Social Media study reveals nice ROI on million dollar campaign

AdAge is running a story on a study conducted by ComScore, MySpace and Dunnhumby that reveals the results of a seven figure campaign by an unnamed personal-care brand that was run on MySpace and targeted at 76.9 million people.  Of course you have to take these studies with a grain of salt since it’s basically an advertisement itself of why people should be spending money with the MySapce/FIM folks but the numbers do reflect some decent results in direct spending and the always important influence and "halo-effect" factor.

The campaign achieved a mere ~1% click through rate to the MySpace ad pages for the near 77 million exposed.  The good number for the campaign however is the near 50% of the people that navigated to the MySpace ad page clicked on through to the advertisers site.

Working together with their data sets ComScore and Dunnhumby came up with the $1 million campaign yielding $1.28 million in offline sales.  It was also found that nearly half of the ROI was attributed to the "halo-effect" of purchasing other products that the advertiser offered.

It seems like seven figures for the magic number this week for online campaigns as Microsoft announced a seven figure deal with Discovery Communications to be run across their display ad networks, mobile and text messaging, as well as in-game advertising to promote the Deadliest Catch.

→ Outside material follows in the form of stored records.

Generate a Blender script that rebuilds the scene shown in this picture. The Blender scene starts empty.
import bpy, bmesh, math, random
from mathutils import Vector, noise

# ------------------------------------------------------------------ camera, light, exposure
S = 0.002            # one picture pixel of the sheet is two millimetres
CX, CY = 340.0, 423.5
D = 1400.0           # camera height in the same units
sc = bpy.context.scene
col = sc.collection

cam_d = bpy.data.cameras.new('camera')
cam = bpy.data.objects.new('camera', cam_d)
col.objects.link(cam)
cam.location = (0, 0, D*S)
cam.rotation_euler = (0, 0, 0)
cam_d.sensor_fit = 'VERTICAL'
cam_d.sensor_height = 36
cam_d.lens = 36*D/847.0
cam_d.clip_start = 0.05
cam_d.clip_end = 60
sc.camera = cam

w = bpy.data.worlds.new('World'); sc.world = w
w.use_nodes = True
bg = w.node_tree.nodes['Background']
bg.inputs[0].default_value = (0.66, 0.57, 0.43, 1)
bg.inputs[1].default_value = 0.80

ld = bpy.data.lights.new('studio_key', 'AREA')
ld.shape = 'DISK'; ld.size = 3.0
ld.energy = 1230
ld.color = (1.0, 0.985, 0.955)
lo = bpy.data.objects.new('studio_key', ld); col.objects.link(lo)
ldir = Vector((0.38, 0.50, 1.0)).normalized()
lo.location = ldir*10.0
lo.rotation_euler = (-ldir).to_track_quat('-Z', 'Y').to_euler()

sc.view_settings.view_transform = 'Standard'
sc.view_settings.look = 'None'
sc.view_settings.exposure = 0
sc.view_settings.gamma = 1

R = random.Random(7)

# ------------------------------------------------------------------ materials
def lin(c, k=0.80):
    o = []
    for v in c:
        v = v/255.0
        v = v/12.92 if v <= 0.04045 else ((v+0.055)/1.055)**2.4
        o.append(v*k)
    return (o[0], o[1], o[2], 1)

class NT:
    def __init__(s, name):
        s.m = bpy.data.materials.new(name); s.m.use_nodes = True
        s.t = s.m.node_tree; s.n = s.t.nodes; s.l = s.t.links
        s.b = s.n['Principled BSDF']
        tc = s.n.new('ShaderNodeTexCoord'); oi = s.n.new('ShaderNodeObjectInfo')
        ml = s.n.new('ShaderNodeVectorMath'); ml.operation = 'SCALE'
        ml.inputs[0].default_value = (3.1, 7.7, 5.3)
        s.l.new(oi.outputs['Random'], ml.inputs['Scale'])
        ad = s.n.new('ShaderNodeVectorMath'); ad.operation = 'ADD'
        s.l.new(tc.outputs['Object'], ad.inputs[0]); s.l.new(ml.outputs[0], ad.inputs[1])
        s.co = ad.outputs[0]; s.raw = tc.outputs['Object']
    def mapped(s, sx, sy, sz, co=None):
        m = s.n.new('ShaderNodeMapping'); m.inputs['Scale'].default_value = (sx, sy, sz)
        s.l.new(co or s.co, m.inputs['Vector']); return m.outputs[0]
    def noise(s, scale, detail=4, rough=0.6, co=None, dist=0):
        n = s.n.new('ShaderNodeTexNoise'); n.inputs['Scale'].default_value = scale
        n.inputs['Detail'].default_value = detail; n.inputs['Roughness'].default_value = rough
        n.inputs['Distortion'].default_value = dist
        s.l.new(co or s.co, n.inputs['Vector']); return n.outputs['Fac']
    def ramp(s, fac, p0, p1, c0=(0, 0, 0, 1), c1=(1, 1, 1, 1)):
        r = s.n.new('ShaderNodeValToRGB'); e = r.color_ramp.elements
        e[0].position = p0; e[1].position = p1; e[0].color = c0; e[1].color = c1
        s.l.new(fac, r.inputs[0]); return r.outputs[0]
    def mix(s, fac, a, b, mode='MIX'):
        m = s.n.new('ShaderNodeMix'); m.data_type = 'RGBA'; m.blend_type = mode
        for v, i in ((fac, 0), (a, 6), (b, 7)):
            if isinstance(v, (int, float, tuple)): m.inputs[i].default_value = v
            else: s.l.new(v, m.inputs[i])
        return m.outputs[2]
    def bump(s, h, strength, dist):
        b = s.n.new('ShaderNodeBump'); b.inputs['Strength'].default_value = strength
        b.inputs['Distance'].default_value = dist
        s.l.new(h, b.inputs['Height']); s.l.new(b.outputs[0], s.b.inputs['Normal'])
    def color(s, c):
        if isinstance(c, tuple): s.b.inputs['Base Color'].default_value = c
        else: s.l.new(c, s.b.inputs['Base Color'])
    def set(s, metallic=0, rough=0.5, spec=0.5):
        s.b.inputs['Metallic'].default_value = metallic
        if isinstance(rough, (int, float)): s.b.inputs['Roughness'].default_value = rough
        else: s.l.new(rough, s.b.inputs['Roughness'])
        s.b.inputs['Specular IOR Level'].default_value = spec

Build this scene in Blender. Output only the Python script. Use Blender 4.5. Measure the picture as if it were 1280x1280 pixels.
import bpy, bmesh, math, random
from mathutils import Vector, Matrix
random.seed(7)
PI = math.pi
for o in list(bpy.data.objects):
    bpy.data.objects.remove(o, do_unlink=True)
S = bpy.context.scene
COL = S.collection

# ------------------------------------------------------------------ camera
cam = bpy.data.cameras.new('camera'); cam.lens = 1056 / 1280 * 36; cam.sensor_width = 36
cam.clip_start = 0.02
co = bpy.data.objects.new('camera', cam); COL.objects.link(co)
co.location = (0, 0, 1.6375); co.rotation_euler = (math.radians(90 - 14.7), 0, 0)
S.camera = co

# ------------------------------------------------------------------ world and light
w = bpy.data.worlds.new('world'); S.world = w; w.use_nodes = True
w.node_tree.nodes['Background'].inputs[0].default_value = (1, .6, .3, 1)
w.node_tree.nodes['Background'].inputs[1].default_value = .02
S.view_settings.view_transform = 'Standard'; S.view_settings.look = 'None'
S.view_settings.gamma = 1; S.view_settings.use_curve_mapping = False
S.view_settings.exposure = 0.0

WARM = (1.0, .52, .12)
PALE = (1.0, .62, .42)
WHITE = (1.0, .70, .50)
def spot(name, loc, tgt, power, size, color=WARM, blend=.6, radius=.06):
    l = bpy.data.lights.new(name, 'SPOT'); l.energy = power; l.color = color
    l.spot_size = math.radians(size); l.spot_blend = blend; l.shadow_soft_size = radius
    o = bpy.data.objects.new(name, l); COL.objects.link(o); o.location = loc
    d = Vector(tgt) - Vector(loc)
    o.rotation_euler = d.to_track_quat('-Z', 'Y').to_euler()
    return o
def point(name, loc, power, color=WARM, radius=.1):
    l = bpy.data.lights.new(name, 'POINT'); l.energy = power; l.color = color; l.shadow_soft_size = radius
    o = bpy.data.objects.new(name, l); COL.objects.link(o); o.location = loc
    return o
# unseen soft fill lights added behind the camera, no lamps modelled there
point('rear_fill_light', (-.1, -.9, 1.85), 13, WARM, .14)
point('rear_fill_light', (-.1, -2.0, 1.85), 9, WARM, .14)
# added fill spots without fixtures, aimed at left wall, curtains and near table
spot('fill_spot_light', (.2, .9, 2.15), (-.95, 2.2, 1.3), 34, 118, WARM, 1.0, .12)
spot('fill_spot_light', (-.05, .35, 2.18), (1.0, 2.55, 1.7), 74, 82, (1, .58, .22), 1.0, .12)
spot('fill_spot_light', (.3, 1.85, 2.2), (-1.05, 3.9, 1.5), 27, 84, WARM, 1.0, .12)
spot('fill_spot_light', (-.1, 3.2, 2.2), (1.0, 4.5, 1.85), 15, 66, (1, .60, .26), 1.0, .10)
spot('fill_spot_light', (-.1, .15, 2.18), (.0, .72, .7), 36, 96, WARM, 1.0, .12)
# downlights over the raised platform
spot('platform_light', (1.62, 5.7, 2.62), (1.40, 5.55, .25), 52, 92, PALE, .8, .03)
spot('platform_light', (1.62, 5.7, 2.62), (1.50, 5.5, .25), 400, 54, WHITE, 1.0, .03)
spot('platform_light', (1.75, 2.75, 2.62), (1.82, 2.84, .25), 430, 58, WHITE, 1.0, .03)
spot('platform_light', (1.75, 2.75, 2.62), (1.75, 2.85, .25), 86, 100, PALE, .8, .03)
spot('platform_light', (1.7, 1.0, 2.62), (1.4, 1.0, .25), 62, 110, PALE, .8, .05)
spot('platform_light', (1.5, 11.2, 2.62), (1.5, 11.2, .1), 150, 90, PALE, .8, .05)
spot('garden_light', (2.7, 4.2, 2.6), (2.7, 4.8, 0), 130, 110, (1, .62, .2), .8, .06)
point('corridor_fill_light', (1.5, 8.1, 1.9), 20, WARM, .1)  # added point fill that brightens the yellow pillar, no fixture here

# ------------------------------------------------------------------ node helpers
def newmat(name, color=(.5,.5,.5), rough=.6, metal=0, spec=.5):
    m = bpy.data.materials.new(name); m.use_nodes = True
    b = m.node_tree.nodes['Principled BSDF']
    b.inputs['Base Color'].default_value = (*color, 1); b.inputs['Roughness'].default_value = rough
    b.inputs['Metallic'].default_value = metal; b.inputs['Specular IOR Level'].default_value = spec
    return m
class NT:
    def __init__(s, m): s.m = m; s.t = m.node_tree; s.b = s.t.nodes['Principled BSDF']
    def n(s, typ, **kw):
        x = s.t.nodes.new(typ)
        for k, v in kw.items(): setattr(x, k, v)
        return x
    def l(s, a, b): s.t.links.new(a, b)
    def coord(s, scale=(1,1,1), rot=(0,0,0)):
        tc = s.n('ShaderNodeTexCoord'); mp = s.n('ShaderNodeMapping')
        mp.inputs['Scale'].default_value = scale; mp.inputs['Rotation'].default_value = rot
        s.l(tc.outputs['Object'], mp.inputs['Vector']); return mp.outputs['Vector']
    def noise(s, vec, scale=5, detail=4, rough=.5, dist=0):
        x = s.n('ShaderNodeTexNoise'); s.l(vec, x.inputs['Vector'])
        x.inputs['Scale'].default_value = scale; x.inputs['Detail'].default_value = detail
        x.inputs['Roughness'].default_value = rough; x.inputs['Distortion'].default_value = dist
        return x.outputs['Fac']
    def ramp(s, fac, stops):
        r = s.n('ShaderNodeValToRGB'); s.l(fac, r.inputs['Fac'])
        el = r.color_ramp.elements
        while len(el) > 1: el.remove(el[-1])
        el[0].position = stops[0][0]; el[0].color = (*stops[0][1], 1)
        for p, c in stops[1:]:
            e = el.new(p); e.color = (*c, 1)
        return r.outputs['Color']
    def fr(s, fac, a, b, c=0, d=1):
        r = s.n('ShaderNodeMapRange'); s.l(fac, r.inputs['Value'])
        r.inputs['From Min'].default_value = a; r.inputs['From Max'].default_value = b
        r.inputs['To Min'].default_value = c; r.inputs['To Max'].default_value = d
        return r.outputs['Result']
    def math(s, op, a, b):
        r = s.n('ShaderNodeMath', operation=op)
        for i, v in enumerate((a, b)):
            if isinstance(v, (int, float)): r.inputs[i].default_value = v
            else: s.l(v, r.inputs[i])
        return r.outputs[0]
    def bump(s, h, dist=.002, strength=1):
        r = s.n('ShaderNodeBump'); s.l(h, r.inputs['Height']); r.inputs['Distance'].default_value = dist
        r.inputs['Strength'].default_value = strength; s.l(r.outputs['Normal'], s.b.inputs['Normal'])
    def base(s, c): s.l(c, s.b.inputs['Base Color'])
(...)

Studies such as these although not an exact science, are very important for the ad industry as a whole. As the digital piece of the ad-pie expands to fully emerge of the "experimental" realm social media needs more studies like this conducted.  The quicker companies become comfortable using social media to reach an audience the quicker the ad world can evolve from a purely clicks and impressions play to an audience delivery one.